French cave home to earliest drawings wins World Heritage status

French cave home to earliest drawings wins World Heritage status

DOHA - Agence France-Presse
French cave home to earliest drawings wins World Heritage status

A view of paintings on the rock walls of the Chauvet cave, on June 13, 2014 in Vallon Pont d'Arc, southeastern France.

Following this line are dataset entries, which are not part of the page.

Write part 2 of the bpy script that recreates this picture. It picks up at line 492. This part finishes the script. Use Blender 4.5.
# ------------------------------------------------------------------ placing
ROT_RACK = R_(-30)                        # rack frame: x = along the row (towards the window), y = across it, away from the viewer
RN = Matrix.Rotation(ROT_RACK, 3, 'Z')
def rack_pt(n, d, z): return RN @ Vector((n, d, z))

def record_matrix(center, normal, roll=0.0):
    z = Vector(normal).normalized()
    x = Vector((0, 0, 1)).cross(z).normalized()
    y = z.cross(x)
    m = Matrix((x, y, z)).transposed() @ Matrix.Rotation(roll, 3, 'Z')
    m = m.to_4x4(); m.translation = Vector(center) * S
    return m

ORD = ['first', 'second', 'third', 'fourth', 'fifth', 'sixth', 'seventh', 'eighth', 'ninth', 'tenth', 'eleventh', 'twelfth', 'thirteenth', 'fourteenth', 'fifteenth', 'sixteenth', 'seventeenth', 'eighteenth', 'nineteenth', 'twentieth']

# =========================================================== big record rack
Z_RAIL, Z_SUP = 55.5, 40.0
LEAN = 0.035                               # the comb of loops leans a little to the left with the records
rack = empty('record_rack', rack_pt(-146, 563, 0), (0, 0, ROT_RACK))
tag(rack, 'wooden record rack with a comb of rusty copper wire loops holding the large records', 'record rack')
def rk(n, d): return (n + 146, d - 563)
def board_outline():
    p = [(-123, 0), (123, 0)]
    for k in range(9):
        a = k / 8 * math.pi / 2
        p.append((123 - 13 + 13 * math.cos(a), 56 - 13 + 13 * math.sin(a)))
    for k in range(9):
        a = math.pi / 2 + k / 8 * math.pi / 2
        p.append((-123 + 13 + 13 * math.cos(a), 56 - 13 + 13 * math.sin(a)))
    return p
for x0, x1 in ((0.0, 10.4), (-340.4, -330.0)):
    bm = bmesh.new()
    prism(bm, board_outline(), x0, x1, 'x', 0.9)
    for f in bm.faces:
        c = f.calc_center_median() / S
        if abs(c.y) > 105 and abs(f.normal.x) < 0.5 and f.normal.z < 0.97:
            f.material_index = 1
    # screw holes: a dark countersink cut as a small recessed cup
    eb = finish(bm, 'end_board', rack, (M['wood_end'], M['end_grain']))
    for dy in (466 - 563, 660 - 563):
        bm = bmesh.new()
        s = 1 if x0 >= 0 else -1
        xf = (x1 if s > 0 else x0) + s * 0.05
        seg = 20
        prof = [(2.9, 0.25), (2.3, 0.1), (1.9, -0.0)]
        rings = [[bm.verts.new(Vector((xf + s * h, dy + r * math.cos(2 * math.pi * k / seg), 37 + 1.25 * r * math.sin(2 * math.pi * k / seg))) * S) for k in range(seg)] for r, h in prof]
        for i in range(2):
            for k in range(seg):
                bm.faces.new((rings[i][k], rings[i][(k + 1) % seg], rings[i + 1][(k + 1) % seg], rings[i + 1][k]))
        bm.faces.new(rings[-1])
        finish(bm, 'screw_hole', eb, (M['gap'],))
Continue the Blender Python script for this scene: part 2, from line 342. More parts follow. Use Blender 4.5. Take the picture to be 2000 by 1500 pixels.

AFP Photo

UN cultural agency UNESCO on Sunday granted its prized World Heritage status to a prehistoric cave in southern France containing the earliest known figurative drawings.
      
Delegates at UNESCO's World Heritage Committee voted to grant the status to the Grotte Chauvet at a gathering in Doha, where they are considering cultural and natural wonders for inclusion on the UN list.
      
The cave in the Ardeche region, which survived sealed off for millennia before its discovery in 1994, contains more than 1,000 drawings dating back some 36,000 years to what is believed to be the first human culture in Europe.
      
"I had the chance, I should say the privilege, to visit the cave... and I was literally stunned by what I saw, which revolutionises our views of our origins," France's envoy to UNESCO Philippe Lalliot said after the vote.
      
A French lawmaker for the Ardeche, Pascal Terrasse, described the cave as "a first cultural act".
      
"This artist has now been recognised," Terrasse said. "May he forgive us for waiting 36,000 years to recognise his work."        

UNESCO said the Grotte Chauvet "contains the earliest and best-preserved expressions of artistic creation of the Aurignacian people, which are also the earliest known figurative drawings in the world," UNESCO said.
      
"The large number of over 1,000 drawings covering over 8,500 square metres (90,000 square feet), as well as their high artistic and aesthetic quality, make Grotte Chauvet an exceptional testimony of prehistoric cave art."       

The opening of the cave, located about 25 metres (yards) underground, was closed off by a rockfall 23,000 years ago.        

It lay undisturbed until it was rediscovered by three French cave experts in 1994 and almost immediately declared a protected heritage site in France.
      
"Its state of preservation and authenticity is exceptional as a result of its concealment over 23 millennia," UNESCO said.
                      
Access has since been severely restricted and fewer than 200 researchers a year are allowed to visit the cave, which stretches into several branches along about 800 metres and at its highest reaches 18 metres.
      
The painted images include representations of human hands and of dozens of animals, including mammoth, wild cats, rhinos, bison, bears and aurochs.
      
More discoveries are expected to be found in remote parts of the cave as yet unexplored.
      
The cave also includes remnants and prints of ancient animals, including those of large cave bears that are believed to have hibernated at the site.
     
Researchers believe the cave was never permanently inhabited by humans "but was instead of a sacred character" and "used for shamanist ritual practice".
      
With the cave itself closed to the public, authorities are building a full-scale replica of the site nearby, which is expected to open in the spring of 2015.
      
The Paris-based United Nations Educational, Scientific and Cultural Organization oversees the system of granting coveted World Heritage Site status to important cultural and natural sites.
      
Obtaining the status for sites is a point of pride for many nations and can boost tourism, but it comes with strict conservation rules.
     
UNESCO delegates are meeting for 10 days in Doha to consider the inscription of 40 sites on the World Heritage List and issue warnings over already-listed locations that may be in danger.
      
Other sites given the status this year include a vast Inca road system spanning six countries and ancient terraces in the West Bank that are under threat from the Israeli separation barrier.